Wednesday, May 18, 2011

Shock and Yawn

bin Laden's in heaven? We know this for sure?
Sorry, couldn't resist. :-)

Matthew Paul Turner shared this cartoon as part of his ongoing "Jesus Pictures" series. What do you think?


The easiest thing to do is get offended by the image (and the language). We could get our dander up about the idea of Jesus embracing a mass murderer who hated him. The cartoon is set up to shame those who'd be offended by it, so it's sort of the artistic equivalent of "Did you stop beating your wife?" Instead, though, let's think about this for a minute . . .

Some thoughts:

1. I'm not sure what is meant by "radical Middle Eastern philosophy." Is that a dig at bin Laden's errant Middle Eastern philosophy? Or a statement to somehow say that Jesus was really in keeping with Middle Eastern values, while bin Laden was not? I doubt the former, because the aim of the caption appears to be squarely on conservative evangelical Americans. I guess the latter, then, which is not just silly but wrong. Jesus' "philosophy" on loving one's enemies -- the notion of grace itself -- is counter to all of our philosophies, and it was just as radical to Middle Easterners in the first century as it is today. "Love your enemies" is a Christian thing, not a Middle Eastern thing.

2. The caption cuts against what the image is meant to convey. Without the caption, the image might've been a powerful statement about grace or what-have-you. Even if you believe -- as I do -- that the odds are best that Osama bin Laden was not embraced by Jesus at his death but subjected to the judgment seat and thrown into eternal judgment, you could see the image as symbolic, not literal. Certainly Jesus embraces murderers. Repentant murderers, sure, but as a symbol, the cartoon could make sense. But with the caption, the cartoon just reveals the artist's hypocrisy. There is grace for bin Laden, of course, but not for Jesus' American constituency, who deserve to be p*ssed off.

3. This image, properly considered, is boring. Very, very boring. It is designed as a cheap poke at "conservative evangelicals" and as a satisfying chuckle (or act of poignancy, apparently -- Turner says it made him tear up) to those who enjoy needling them, which makes it a failure as an act of bravery and grace-exaltation. Sure, it means to provoke us to consider just how radical grace is. God's love is big enough to capture a mass murderer! Of course it is. But the flip side of understanding that no sin is too big that Christ's sacrifice can't cover it is the understanding that no goodness is so good that it still doesn't need grace. The really provocative cartoon would not be bin Laden in heaven but -- oh, I don't know, say -- Gandhi in the fires of hell. But that would offend the wrong people.

10 comments:

Richard and Ashley said...

Well said!

Anonymous said...

Amen, Jared. You said it best. It's just a trite, worn out image meant to offend. Somehow, the cartoonist does exactly what he accuses evangelicals of doing - abusing Jesus to offend and shame others. Lame.

Anonymous said...

love wins

Jared said...

Matt, indeed it does.

But I think that phrase has officially jumped the shark. Without expansion, it is meaningless.

Whose love wins?
And how does it do so?

Summing up the Bible's detailed, expansive, complex revelation of God's love in a two-word soundbite is a loss.

elohimito said...

Justice wins

Jared said...

Hey, you got chocolate in my peanut butter!

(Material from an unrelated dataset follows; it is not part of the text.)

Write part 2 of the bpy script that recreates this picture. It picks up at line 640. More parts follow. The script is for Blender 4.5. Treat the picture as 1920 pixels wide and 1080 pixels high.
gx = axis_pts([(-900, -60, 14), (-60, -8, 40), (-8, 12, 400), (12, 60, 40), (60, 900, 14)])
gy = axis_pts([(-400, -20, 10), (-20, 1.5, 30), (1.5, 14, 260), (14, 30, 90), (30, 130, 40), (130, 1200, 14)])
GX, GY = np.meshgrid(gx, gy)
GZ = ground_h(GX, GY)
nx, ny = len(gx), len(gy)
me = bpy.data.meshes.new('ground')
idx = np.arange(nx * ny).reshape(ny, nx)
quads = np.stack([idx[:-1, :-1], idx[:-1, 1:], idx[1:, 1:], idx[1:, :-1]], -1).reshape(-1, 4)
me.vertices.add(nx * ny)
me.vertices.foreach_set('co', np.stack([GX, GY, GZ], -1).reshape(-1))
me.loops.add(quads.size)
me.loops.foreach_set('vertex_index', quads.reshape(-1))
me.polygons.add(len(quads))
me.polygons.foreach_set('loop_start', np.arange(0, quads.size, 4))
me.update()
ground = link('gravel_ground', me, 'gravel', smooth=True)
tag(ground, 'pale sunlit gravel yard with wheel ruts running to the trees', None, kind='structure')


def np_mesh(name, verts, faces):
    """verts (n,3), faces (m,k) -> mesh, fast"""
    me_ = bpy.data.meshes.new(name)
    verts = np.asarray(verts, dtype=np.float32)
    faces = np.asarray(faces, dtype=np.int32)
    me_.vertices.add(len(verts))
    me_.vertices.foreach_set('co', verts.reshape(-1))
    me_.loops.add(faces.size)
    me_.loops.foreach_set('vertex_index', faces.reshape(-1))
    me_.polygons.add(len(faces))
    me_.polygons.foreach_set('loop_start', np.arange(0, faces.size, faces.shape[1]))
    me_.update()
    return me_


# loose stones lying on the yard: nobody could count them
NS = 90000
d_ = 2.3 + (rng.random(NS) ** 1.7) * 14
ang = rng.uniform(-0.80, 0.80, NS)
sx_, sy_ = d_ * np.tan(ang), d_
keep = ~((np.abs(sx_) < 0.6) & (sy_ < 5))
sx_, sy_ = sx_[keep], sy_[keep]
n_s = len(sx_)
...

You got peanut butter on my chocolate!

:-)

elohimito said...

I love Reese's any way you put it!

Pamela said...

The Gospel is offensive. Period. (Isaiah 8:14)

Justin said...

If the caption was chopped out, I think I would have just looked at it and would have looked and shrugged. Too generic to be shocking, too predictable to be offending.


The caption is merely standard-issue Internet Trolling. It's (hopefully) intentionally ignorant of what it is criticizing, and merely wants to get a rise out of people.

And does the author know any Christians beyond the "American Constituency"? Are we assuming that the Coptic in Egypt are in favor of this notion? Did the Nigerian Anglicans assume Osama was welcomed in? Are Christians in Northern India and Bangladesh imagining Jesus and Osama embracing?

There's not much here, really.

Jeff Schultz said...

Jeffrey Dahmer apparently repented and turned to Christ before he was killed in prison. If so, then in spite of his horrific evil he's received just this kind of embrace from Christ.

The cartoon isn't offensive for claiming Christ forgives evil men, but that the only really evil people are American evangelicals. I am sick to death of the milquetoast, hipster, progressive Jesus.